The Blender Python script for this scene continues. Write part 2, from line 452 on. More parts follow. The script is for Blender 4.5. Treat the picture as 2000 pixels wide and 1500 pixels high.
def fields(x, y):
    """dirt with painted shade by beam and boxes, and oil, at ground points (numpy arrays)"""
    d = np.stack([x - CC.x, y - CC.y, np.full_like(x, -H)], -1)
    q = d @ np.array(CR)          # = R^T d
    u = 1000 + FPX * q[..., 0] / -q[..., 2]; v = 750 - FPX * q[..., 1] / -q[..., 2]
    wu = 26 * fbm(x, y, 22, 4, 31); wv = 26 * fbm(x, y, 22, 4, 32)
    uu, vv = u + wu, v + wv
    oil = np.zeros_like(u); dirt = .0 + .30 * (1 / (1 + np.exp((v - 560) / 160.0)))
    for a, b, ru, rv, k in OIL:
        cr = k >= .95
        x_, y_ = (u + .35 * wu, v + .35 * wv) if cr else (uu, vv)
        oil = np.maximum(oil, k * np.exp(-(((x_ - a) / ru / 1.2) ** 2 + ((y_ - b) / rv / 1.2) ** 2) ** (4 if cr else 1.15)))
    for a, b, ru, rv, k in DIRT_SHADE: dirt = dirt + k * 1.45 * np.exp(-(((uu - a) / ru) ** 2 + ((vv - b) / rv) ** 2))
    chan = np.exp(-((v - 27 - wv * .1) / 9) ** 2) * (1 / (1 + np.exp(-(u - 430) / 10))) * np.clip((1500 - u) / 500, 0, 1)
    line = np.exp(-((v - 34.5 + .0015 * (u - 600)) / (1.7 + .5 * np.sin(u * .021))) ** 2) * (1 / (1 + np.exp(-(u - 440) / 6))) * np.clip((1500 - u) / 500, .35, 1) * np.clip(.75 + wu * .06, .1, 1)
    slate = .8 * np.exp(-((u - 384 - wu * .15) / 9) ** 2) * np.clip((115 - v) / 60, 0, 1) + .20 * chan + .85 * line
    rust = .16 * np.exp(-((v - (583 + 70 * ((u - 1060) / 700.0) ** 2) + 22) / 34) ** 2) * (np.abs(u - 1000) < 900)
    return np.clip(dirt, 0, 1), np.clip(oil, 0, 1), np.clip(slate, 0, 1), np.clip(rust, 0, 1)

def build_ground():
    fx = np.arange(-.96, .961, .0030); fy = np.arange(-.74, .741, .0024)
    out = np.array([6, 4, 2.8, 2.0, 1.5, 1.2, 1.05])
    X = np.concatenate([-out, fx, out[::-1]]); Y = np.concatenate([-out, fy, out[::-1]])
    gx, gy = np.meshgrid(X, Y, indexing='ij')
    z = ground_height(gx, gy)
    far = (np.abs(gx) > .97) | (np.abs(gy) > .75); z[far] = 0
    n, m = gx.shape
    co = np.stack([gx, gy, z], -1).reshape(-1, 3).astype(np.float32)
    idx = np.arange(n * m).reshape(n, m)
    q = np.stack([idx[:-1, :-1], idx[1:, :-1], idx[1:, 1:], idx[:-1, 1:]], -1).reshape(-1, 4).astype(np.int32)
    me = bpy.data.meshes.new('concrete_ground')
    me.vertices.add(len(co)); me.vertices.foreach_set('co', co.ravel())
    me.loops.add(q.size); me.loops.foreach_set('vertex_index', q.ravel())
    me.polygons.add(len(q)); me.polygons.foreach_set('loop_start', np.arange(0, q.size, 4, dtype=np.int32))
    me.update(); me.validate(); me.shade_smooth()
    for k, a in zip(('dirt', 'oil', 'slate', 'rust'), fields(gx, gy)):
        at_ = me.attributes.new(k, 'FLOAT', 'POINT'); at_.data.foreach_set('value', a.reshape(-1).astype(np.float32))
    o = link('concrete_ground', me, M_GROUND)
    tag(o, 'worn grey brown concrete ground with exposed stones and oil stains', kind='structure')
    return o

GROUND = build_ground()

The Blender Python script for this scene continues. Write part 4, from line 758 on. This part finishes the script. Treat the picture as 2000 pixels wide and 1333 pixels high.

------------------------------

Exactly reproduce every line found in the records.

• [Written solution]
The Blender Python script for this scene continues. Write part 2, from line 452 on. More parts follow. The script is for Blender 4.5. Treat the picture as 2000 pixels wide and 1500 pixels high.
def fields(x, y):
    """dirt with painted shade by beam and boxes, and oil, at ground points (numpy arrays)"""
    d = np.stack([x - CC.x, y - CC.y, np.full_like(x, -H)], -1)
    q = d @ np.array(CR)          # = R^T d
    u = 1000 + FPX * q[..., 0] / -q[..., 2]; v = 750 - FPX * q[..., 1] / -q[..., 2]
    wu = 26 * fbm(x, y, 22, 4, 31); wv = 26 * fbm(x, y, 22, 4, 32)
    uu, vv = u + wu, v + wv
    oil = np.zeros_like(u); dirt = .0 + .30 * (1 / (1 + np.exp((v - 560) / 160.0)))
    for a, b, ru, rv, k in OIL:
        cr = k >= .95
        x_, y_ = (u + .35 * wu, v + .35 * wv) if cr else (uu, vv)
        oil = np.maximum(oil, k * np.exp(-(((x_ - a) / ru / 1.2) ** 2 + ((y_ - b) / rv / 1.2) ** 2) ** (4 if cr else 1.15)))
    for a, b, ru, rv, k in DIRT_SHADE: dirt = dirt + k * 1.45 * np.exp(-(((uu - a) / ru) ** 2 + ((vv - b) / rv) ** 2))
    chan = np.exp(-((v - 27 - wv * .1) / 9) ** 2) * (1 / (1 + np.exp(-(u - 430) / 10))) * np.clip((1500 - u) / 500, 0, 1)
    line = np.exp(-((v - 34.5 + .0015 * (u - 600)) / (1.7 + .5 * np.sin(u * .021))) ** 2) * (1 / (1 + np.exp(-(u - 440) / 6))) * np.clip((1500 - u) / 500, .35, 1) * np.clip(.75 + wu * .06, .1, 1)
    slate = .8 * np.exp(-((u - 384 - wu * .15) / 9) ** 2) * np.clip((115 - v) / 60, 0, 1) + .20 * chan + .85 * line
    rust = .16 * np.exp(-((v - (583 + 70 * ((u - 1060) / 700.0) ** 2) + 22) / 34) ** 2) * (np.abs(u - 1000) < 900)
    return np.clip(dirt, 0, 1), np.clip(oil, 0, 1), np.clip(slate, 0, 1), np.clip(rust, 0, 1)

def build_ground():
    fx = np.arange(-.96, .961, .0030); fy = np.arange(-.74, .741, .0024)
    out = np.array([6, 4, 2.8, 2.0, 1.5, 1.2, 1.05])
    X = np.concatenate([-out, fx, out[::-1]]); Y = np.concatenate([-out, fy, out[::-1]])
    gx, gy = np.meshgrid(X, Y, indexing='ij')
    z = ground_height(gx, gy)
    far = (np.abs(gx) > .97) | (np.abs(gy) > .75); z[far] = 0
    n, m = gx.shape
    co = np.stack([gx, gy, z], -1).reshape(-1, 3).astype(np.float32)
    idx = np.arange(n * m).reshape(n, m)
    q = np.stack([idx[:-1, :-1], idx[1:, :-1], idx[1:, 1:], idx[:-1, 1:]], -1).reshape(-1, 4).astype(np.int32)
    me = bpy.data.meshes.new('concrete_ground')
    me.vertices.add(len(co)); me.vertices.foreach_set('co', co.ravel())
    me.loops.add(q.size); me.loops.foreach_set('vertex_index', q.ravel())
    me.polygons.add(len(q)); me.polygons.foreach_set('loop_start', np.arange(0, q.size, 4, dtype=np.int32))
    me.update(); me.validate(); me.shade_smooth()
    for k, a in zip(('dirt', 'oil', 'slate', 'rust'), fields(gx, gy)):
        at_ = me.attributes.new(k, 'FLOAT', 'POINT'); at_.data.foreach_set('value', a.reshape(-1).astype(np.float32))
    o = link('concrete_ground', me, M_GROUND)
    tag(o, 'worn grey brown concrete ground with exposed stones and oil stains', kind='structure')
    return o

GROUND = build_ground()

The Blender Python script for this scene continues. Write part 4, from line 758 on. This part finishes the script. Treat the picture as 2000 pixels wide and 1333 pixels high.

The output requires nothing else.